„Üble Gesinnung“

■ Der Schriftsteller Ralph Giordano mußte als Jugendlicher Zwangsarbeit für die HEW leisten

taz: Sie haben einen offenen Brief unterzeichnet, in dem den HEW vorgeworfen wird, daß sie sich ihrer Verantwortung gegenüber den für sie in Zwangsarbeit beschäftigten Insassen des KZ Alt-Garge entziehen. Die HEW hingegen wollen finanzielle Wiedergutmachung nur an Personen üben, die nicht durch die von Bonn mit 500 Millionen Mark ausgestattete deutsch-polnische Stiftung entschädigt wurden.

Giordano: Das reicht nicht. Die HEW haben sich bisher erfolgreich um direkte Zahlungen herumgedrückt - auch wenn Geld erlittenes Unrecht nicht wieder gutmachen kann. Es muß jetzt genau recherchiert werden, was damals in Alt-Garge passiert ist.

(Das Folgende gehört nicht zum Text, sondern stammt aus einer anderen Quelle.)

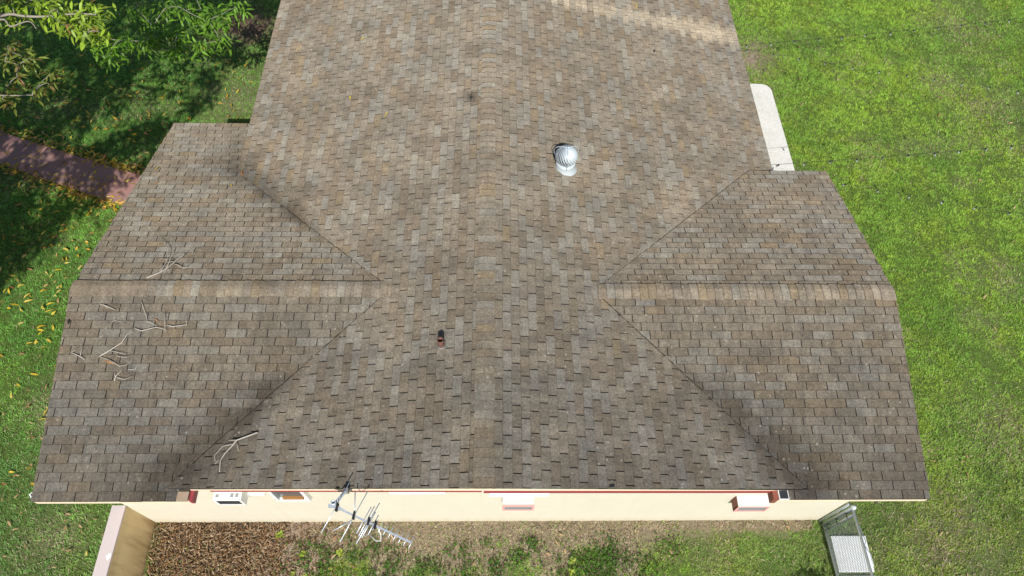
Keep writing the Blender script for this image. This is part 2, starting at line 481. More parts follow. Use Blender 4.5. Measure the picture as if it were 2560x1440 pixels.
gz = np.where((np.abs(GX) < 18) & (np.abs(GY) < 16), (fbm(GX, GY, 1.1, 20) - 0.5) * 0.03 - 0.01, -0.02)
gv = np.stack([GX.ravel(), GY.ravel(), gz.ravel()], 1)
gf = [(i * ny + j, (i + 1) * ny + j, (i + 1) * ny + j + 1, i * ny + j + 1) for i in range(nx - 1) for j in range(ny - 1)]
me = bpy.data.meshes.new('ground')
me.from_pydata(gv.tolist(), [], gf)
at = me.color_attributes.new('Col', 'FLOAT_COLOR', 'POINT')
cc = np.ones((len(gv), 4), np.float32)
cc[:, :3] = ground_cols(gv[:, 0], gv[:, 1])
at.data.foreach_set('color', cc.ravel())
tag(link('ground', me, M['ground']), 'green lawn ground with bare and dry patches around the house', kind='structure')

# red path on the left, one slab with a joint, and the pale concrete pad on the right
PATH_N = [(-14.6, 7.43), (-11.47, 6.25), (-9.08, 5.36), (-7.94, 4.97), (-6.0, 4.35)]
PATH_S = [(-14.2, 6.45), (-11.12, 5.27), (-9.3, 4.58), (-8.12, 4.14), (-6.2, 3.45)]
def ribbon(a, b, z0, z1):
    mb = MB()
    n = len(a)
    vs_ = [(*p, z1) for p in a] + [(*p, z1) for p in b] + [(*p, z0) for p in a] + [(*p, z0) for p in b]
    fs = []
    for i in range(n - 1):
        fs += [(i + 1, i, n + i, n + i + 1), (i, i + 1, 2 * n + i + 1, 2 * n + i), (n + i + 1, n + i, 3 * n + i, 3 * n + i + 1)]
    fs += [(0, 2 * n, 3 * n, n), (n - 1, 2 * n - 1, 4 * n - 1, 3 * n - 1)]
    mb.add(vs_, fs)
    return mb
def lerp2(a, b, t): return (a[0] + (b[0] - a[0]) * t, a[1] + (b[1] - a[1]) * t)
def dense(a, k=9):
    out = []
    for i in range(len(a) - 1):
        for j in range(k):
            p = lerp2(a[i], a[i + 1], j / k)
            out.append((p[0] + 0.018 * mnoise.noise((p[0] * 4, p[1] * 4, 0)), p[1] + 0.022 * mnoise.noise((p[0] * 3, p[1] * 5, 7))))
    return out + [a[-1]]
pn, ps = dense(PATH_N), dense(PATH_S)
path = empty('path', (-10, 5.2, 0))
tag(path, 'faded red concrete path leading to the left wing', kind='structure')
JX = 19                                                            # the joint across the path
for a, b in ((0, JX), (JX, len(pn))):
    aa, bb = pn[a:b + 1], ps[a:b + 1]
    if a: aa, bb = [lerp2(aa[0], aa[1], 0.045)] + aa[1:], [lerp2(bb[0], bb[1], 0.045)] + bb[1:]
    o = ribbon(aa, bb, -0.05, 0.035).build('paving_slab', M['path'], path)
    o.matrix_parent_inverse = Matrix.Translation((10, -5.2, 0))
def in_path(x, y):
    yn = np.interp(x, [p[0] for p in PATH_N], [p[1] for p in PATH_N])
    ysouth = np.interp(x, [p[0] for p in PATH_S], [p[1] for p in PATH_S])
    return (y < yn) & (y > ysouth) & (x < -6.0)
pp = [(4.9, 2.9), (7.05, 2.9), (7.03, 7.75)]
for k in range(8):
    w = math.pi / 2 * k / 7
    pp.append((6.78 + 0.25 * math.cos(w), 7.80 + 0.25 * math.sin(w)))
pp += [(6.5, 8.06), (4.9, 8.08)]
tag(MB().prism([(x, y, -0.05) for x, y in pp], (0, 0, 0.085)).build('concrete_pad', M['pad']), 'pale concrete pad with a rounded corner beside the right eave', kind='structure')

# ------------------------------------------------------------------ house
house = empty('house', (0, 0, 0))
tag(house, 'cream stucco house with brown shingled cross gable roof', 'house')
YW, XWL, XWR = -2.645, -5.61, 5.73
def wall(poly, n): return MB().prism(poly, n).build('wall', M['wall'], house)
wall([(XWL, YW, -0.1), (XWR, YW, -0.1), (XWR, YW, 2.53), (4.45, YW, 2.53), (0, YW, 3.57), (-4.45, YW, 2.53), (XWL, YW, 2.53)], (0, 0.18, 0))
wall([(XWL, YW + 0.181, -0.1), (XWL, 4.1, -0.1), (XWL, 4.1, 2.19), (XWL, 0, 3.22), (XWL, YW + 0.181, 2.57)], (0.18, 0, 0))
wall([(XWR, YW + 0.181, -0.1), (XWR, 2.75, -0.1), (XWR, 2.75, 2.50), (XWR, 0, 3.17), (XWR, YW + 0.181, 2.53)], (-0.18, 0, 0))
wall([(XWL + 0.181, 4.1, -0.1), (-4.1, 4.1, -0.1), (-4.1, 4.1, 2.19), (XWL + 0.181, 4.1, 2.19)], (0, -0.18, 0))
wall([(4.95, 2.75, -0.1), (XWR - 0.181, 2.75, -0.1), (XWR - 0.181, 2.75, 2.38), (4.95, 2.75, 2.38)], (0, -0.18, 0))
wall([(-4.1, 4.101, -0.1), (-4.1, 10.6, -0.1), (-4.1, 10.6, 2.55), (-4.1, 4.101, 2.55)], (0.18, 0, 0))
wall([(4.95, 2.751, -0.1), (4.95, 10.6, -0.1), (4.95, 10.6, 2.36), (4.95, 2.751, 2.36)], (-0.18, 0, 0))
wall([(-4.1, 10.601, -0.1), (4.95, 10.601, -0.1), (4.95, 10.601, 2.36), (0, 10.601, 3.57), (-4.1, 10.601, 2.55)], (0, 0.18, 0))

# the six roof slopes: a = coordinate along the courses, b = horizontal run from the ridge
class Slope:
    def __init__(s, axis, sign, z0, pitch, B, a0, a1, clips):
        s.axis, s.sign, s.z0, s.p, s.B, s.a0, s.a1, s.clips = axis, sign, z0, pitch, B, a0, a1, clips
        k = math.hypot(1, pitch)
        s.n = Vector((0, sign * pitch / k, 1 / k)) if axis == 'x' else Vector((sign * pitch / k, 0, 1 / k))
        s.er = 0.127 / k
    def P(s, a, b, h=0.0):
        q = Vector((a, s.sign * b, s.z0 - s.p * b)) if s.axis == 'x' else Vector((s.sign * b, a, s.z0 - s.p * b))
        return q + s.n * (h - 0.010)
# valley lines: run of the main slope as a function of the wing's run
def main_clip(side):
    xi, sw, z0, m = (XI_L, SL, ZL, ML) if side < 0 else (XI_R, SR, ZR, MR)
    k = sw / SM                                                    # b_main = xi + k*|y| on the valley
    def f(poly):
        y0, y1 = min(p[0] for p in poly), max(p[0] for p in poly)
        bm = sum(p[1] for p in poly) / len(poly)
        ym = sum(p[0] for p in poly) / len(poly)
        # south prow
        rk = RK_L if side < 0 else RK_R
        poly = clip(poly, -1, rk, -RAKE_A)
        if max((p[1] for p in poly), default=0) < xi + 0.001: return poly
        if ym > 0:
            yend = YNL if side < 0 else YNR
            if side > 0 and bm > xi + k * yend - 0.02: return clip(poly, -1, 0, -(yend - 0.25))
            return clip(poly, -k, 1, xi - 0.004)
        return clip(poly, k, 1, xi - 0.010)
    return f
def wing_clip(side, ns):
    xi, sw = (XI_L, SL) if side < 0 else (XI_R, SR)
    k = sw / SM
    end = (ML + 0.02) if side < 0 else MR
    def f(poly):
        # a = x, in terms of |x| = side*a; keep |x| >= xi + k*b
        bm = sum(p[1] for p in poly) / len(poly)
        if ns < 0:                                                 # south: below the main gable's edge the strip runs on to END
            xr_ = xi + k * bm
            ylim = -rake_y(side * min(xr_, 4.4))
            if bm > ylim - 0.03:
                return clip(poly, -side, 0, -abs(END_L if side < 0 else END_R))
        else:
            if side < 0 and xi + k * bm > ML - 0.02: return clip(poly, -side, 0, -(ML - 0.25))
        return clip(poly, -side, k, -xi - (0.002 if ns < 0 else 0.0))
    return f
slopes = {
    'main_left': Slope('y', -1, ZM, SM, ML, -3.2, YTOP, main_clip(-1)),
    'main_right': Slope('y', 1, ZM, SM, MR, -3.2, YTOP, main_clip(1)),
    'left_south': Slope('x', -1, ZL, SL, YS, -XL, -1.3, wing_clip(-1, -1)),
    'left_north': Slope('x', 1, ZL, SL, YNL, -XL, -1.3, wing_clip(-1, 1)),
    'right_south': Slope('x', -1, ZR, SR, YS, 1.3, XR, wing_clip(1, -1)),
    'right_north': Slope('x', 1, ZR, SR, YNR, 1.3, XR, wing_clip(1, 1)),
}
# decks (the board and felt under the shingles)
def deck(poly_xy, zf, label=None):
    top = [Vector((x, y, zf(x, y) - 0.014)) for x, y in poly_xy]
    return MB().prism([p + Vector((0, 0, -0.03)) for p in top], (0, 0, 0.03)).build('roof_slope', M['deck'], house)
kl, kr = SL / SM, SR / SM
vl_s = 2.785; vl_n = (ML - XI_L) / kl
vr_s = 2.815; vr_n = YNR
decks = {}
decks['main_left'] = deck([(0, RAKE_A + 0.01), (0, YTOP), (-ML + 0.01, YTOP), (-ML + 0.01, vl_n), (-XI_L, 0), (-XI_L - kl * vl_s, -vl_s)], zmain)
decks['main_right'] = deck([(0, RAKE_A + 0.01), (XI_R + kr * vr_s, -vr_s), (XI_R, 0), (XI_R + kr * vr_n - 0.2, vr_n - 0.2), (MR - 0.01, vr_n - 0.2), (MR - 0.01, YTOP), (0, YTOP)], zmain)
decks['left_south'] = deck([(-XL + 0.01, 0), (-XL + 0.01, -YS + 0.01), (END_L - 0.01, -YS + 0.01), (END_L - 0.01, -vl_s + 0.05), (-XI_L - kl * vl_s, -vl_s), (-XI_L, 0)], zwl)
decks['left_north'] = deck([(-XL + 0.01, 0), (-XI_L, 0), (-ML + 0.2, vl_n), (-ML + 0.2, YNL - 0.01), (-XL + 0.01, YNL - 0.01)], zwl)
decks['right_south'] = deck([(XR - 0.01, 0), (XI_R, 0), (XI_R + kr * vr_s, -vr_s), (END_R + 0.01, -vr_s + 0.05), (END_R + 0.01, -YS + 0.01), (XR - 0.01, -YS + 0.01)], zwr)
decks['right_north'] = deck([(XR - 0.01, 0), (XR - 0.01, YNR - 0.01), (XI_R + kr * vr_n, YNR - 0.01), (XI_R, 0)], zwr)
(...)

Die HEW aber sehen sich außerhalb einer direkten, justiziablen Verantwortung und wollen - wenn überhaupt - die KZ-Insassen, die gezwungen wurden, das HEW Kraftwerk Osthannover mit aufzubauen, „wohlwollend“, quasi auf dem Kulanzwege entschädigen.

Da verwandeln sich Täter in Wohltäter. Daß die HEW in der Debatte um Wiedergutmachung sich hinter der Justiz verstecken, zeugt schon von einer üblen Gesinnung.

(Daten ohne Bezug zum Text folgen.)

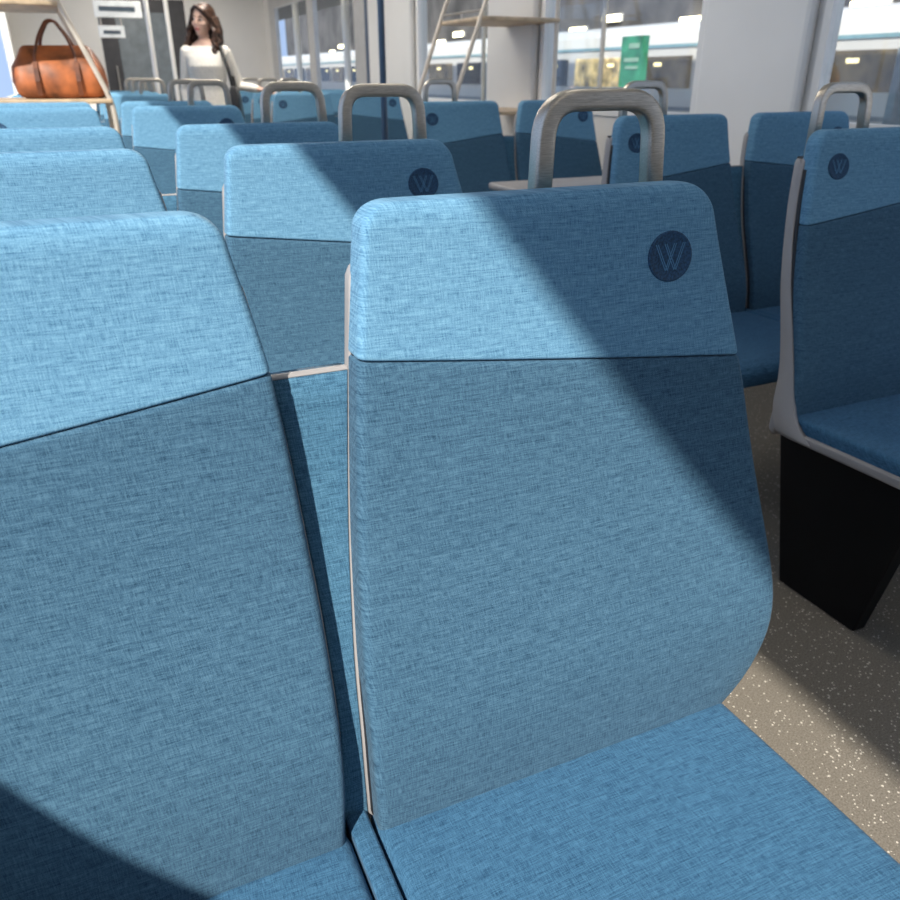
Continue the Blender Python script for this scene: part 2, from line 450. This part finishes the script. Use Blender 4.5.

Sie wurden selbst, als Kind einer „arisch-jüdischen Mischehe“, gezwungen, Zwangsarbeit im HEW-Kraftwerk Neuhof zu leisten.

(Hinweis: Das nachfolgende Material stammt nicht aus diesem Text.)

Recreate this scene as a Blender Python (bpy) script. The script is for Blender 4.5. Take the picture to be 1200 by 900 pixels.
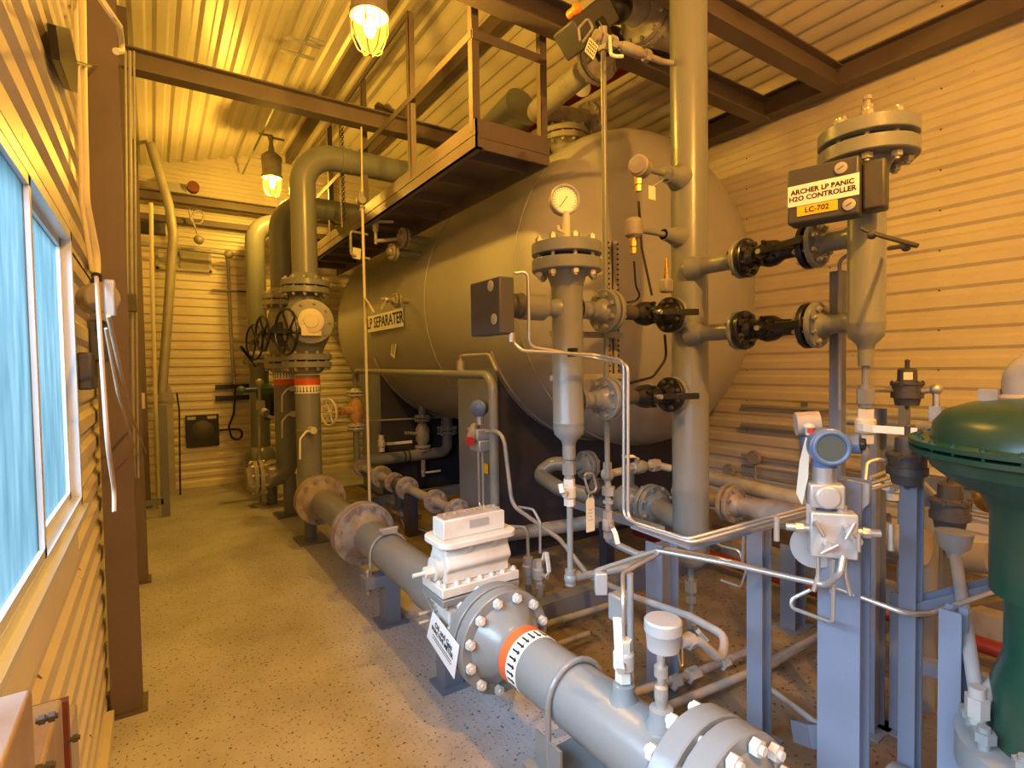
import bpy, bmesh, math, random
from mathutils import Vector, Matrix
random.seed(4)
scene = bpy.context.scene
for o in list(bpy.data.objects): bpy.data.objects.remove(o)
COL = scene.collection
V = Vector
# ------------------------------------------------------------------ camera
F_PX, YAW, PITCH, ROLL, EYE = 627.746, .589658, -.032873, -.01564, 1.6
def _basis():
    cy, sy, cp, sp = math.cos(YAW), math.sin(YAW), math.cos(PITCH), math.sin(PITCH)
    f = V((sy*cp, cy*cp, sp)); r = V((cy, -sy, 0)); u = r.cross(f)
    cr, sr = math.cos(ROLL), math.sin(ROLL)
    return cr*r+sr*u, -sr*r+cr*u, f
CR, CU, CF = _basis()
cam = bpy.data.cameras.new('camera'); camo = bpy.data.objects.new('camera', cam); COL.objects.link(camo)
cam.sensor_width = 36; cam.lens = 36*F_PX/1200; cam.clip_start = .02
m = Matrix.Identity(4)
for i in range(3): m[i][0], m[i][1], m[i][2] = CR[i], CU[i], -CF[i]
m.translation = V((0, 0, EYE)); camo.matrix_world = m
scene.camera = camo
# ------------------------------------------------------------------ light
vs = scene.view_settings
vs.view_transform = 'Standard'; vs.look = 'None'; vs.gamma = 1; vs.exposure = 0; vs.use_curve_mapping = False
w = bpy.data.worlds.new('world'); scene.world = w; w.use_nodes = True
bg = w.node_tree.nodes['Background']; bg.inputs[0].default_value = (.33, .62, .80, 1); bg.inputs[1].default_value = .85
SODIUM = (1, .485, .095)
SODIUM_FAR = (1, .56, .07)
LAMP_W = 560
DAY = (.60, .78, 1.0)
def area(name, loc, rot, sx, sy, power, col):
    l = bpy.data.lights.new(name, 'AREA'); l.shape = 'RECTANGLE'; l.size = sx; l.size_y = sy; l.energy = power; l.color = col
    o = bpy.data.objects.new(name, l); COL.objects.link(o); o.location = loc; o.rotation_euler = rot; return o
area('daylight', (-2.3, .4, 2.92), (0, -math.radians(62), 0), 1.35, 6.6, 1080, DAY)
def P(x, y, X=None, Y=None, Z=None):
    """the point of the room that lies on the plane X=, Y= or Z= in the direction (x, y) of the 1200x900 photograph"""
    d = CF*F_PX + CR*(x-600) - CU*(y-450); o = V((0, 0, EYE))
    ax, c = (0, X) if X is not None else (1, Y) if Y is not None else (2, Z)
    return o + d*((c-o[ax])/d[ax])
# ------------------------------------------------------------------ materials
def mat(name, col, rough=.45, metal=0, noise=0, nscale=8, col2=None, bump=0, bscale=60, spec=None, lo=.45, hi=.7, coat=0):
    mt = bpy.data.materials.new(name); mt.use_nodes = True; nt = mt.node_tree; b = nt.nodes['Principled BSDF']
    b.inputs['Base Color'].default_value = (*col, 1); b.inputs['Roughness'].default_value = rough; b.inputs['Metallic'].default_value = metal
    if coat: b.inputs['Coat Weight'].default_value = coat; b.inputs['Coat Roughness'].default_value = .15
    tc = nt.nodes.new('ShaderNodeTexCoord')
    if noise:
        n = nt.nodes.new('ShaderNodeTexNoise'); n.inputs['Scale'].default_value = nscale; n.inputs['Detail'].default_value = 6
        r = nt.nodes.new('ShaderNodeValToRGB'); r.color_ramp.elements[0].position = lo; r.color_ramp.elements[1].position = hi
        r.color_ramp.elements[0].color = (0, 0, 0, 1); r.color_ramp.elements[1].color = (noise, noise, noise, 1)
        mx = nt.nodes.new('ShaderNodeMix'); mx.data_type = 'RGBA'
        c2 = col2 or tuple(c*.6 for c in col)
        mx.inputs[6].default_value = (*col, 1); mx.inputs[7].default_value = (*c2, 1)
        nt.links.new(tc.outputs['Object'], n.inputs['Vector']); nt.links.new(n.outputs[0], r.inputs[0])
        nt.links.new(r.outputs[0], mx.inputs[0]); nt.links.new(mx.outputs[2], b.inputs['Base Color'])
    if bump:
        n2 = nt.nodes.new('ShaderNodeTexNoise'); n2.inputs['Scale'].default_value = bscale; n2.inputs['Detail'].default_value = 3
        bp = nt.nodes.new('ShaderNodeBump'); bp.inputs['Strength'].default_value = bump; bp.inputs['Distance'].default_value = .01
        nt.links.new(tc.outputs['Object'], n2.inputs['Vector']); nt.links.new(n2.outputs[0], bp.inputs['Height']); nt.links.new(bp.outputs[0], b.inputs['Normal'])
    return mt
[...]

Ich kam im Winter zusammen mit meinem Vater und meinem Bruder als Zwangsarbeiter nach Neuhof. Wir haben dort erfolgreich sabotiert, indem wir unbeobachtet Werkzeuge in die Turbinenschaufeln geworfen haben. Die Zwangsarbeit sollte die Vorstufe zur Kasernierung und KZtierung sein. Wir haben in Neuhof auch mit einer etwa 50-köpfigen Gruppe von Teilnehmern des Warschauer Aufstandes zusammengearbeitet - meist vollkommen ausgemergelte Gestalten. Da die einzelnen Gruppen streng voneinander getrennt waren, habe ich nie mit letzter Sicherheit herausgefunden, wo diese polnischen Zwangsarbeiter untergebracht waren. Aber ich denke, daß sie im KZ Neuengamme oder einem seiner Außenlager inhaftiert waren - eine andere Möglichkeit bleibt kaum.

Sie haben noch eine andere Erfahrung mit den HEW gemacht - Ihr Großvater wurde von dem Stromversorger entlassen, weil er mit einer Jüdin verheiratet war.

Das lag sicher nicht in der alleinigen Verantwortung der HEW, da mein Vater zu einem Personenkreis gehörte, die der Endlösung zugeführt werden sollte. Doch mein Großvater, ein ungeheuer pflichtbewußter Mann, der bei den HEW jahrelang als Lagerverwalter angestellt gewesen war, hat diesen Schlag nie mehr verwunden.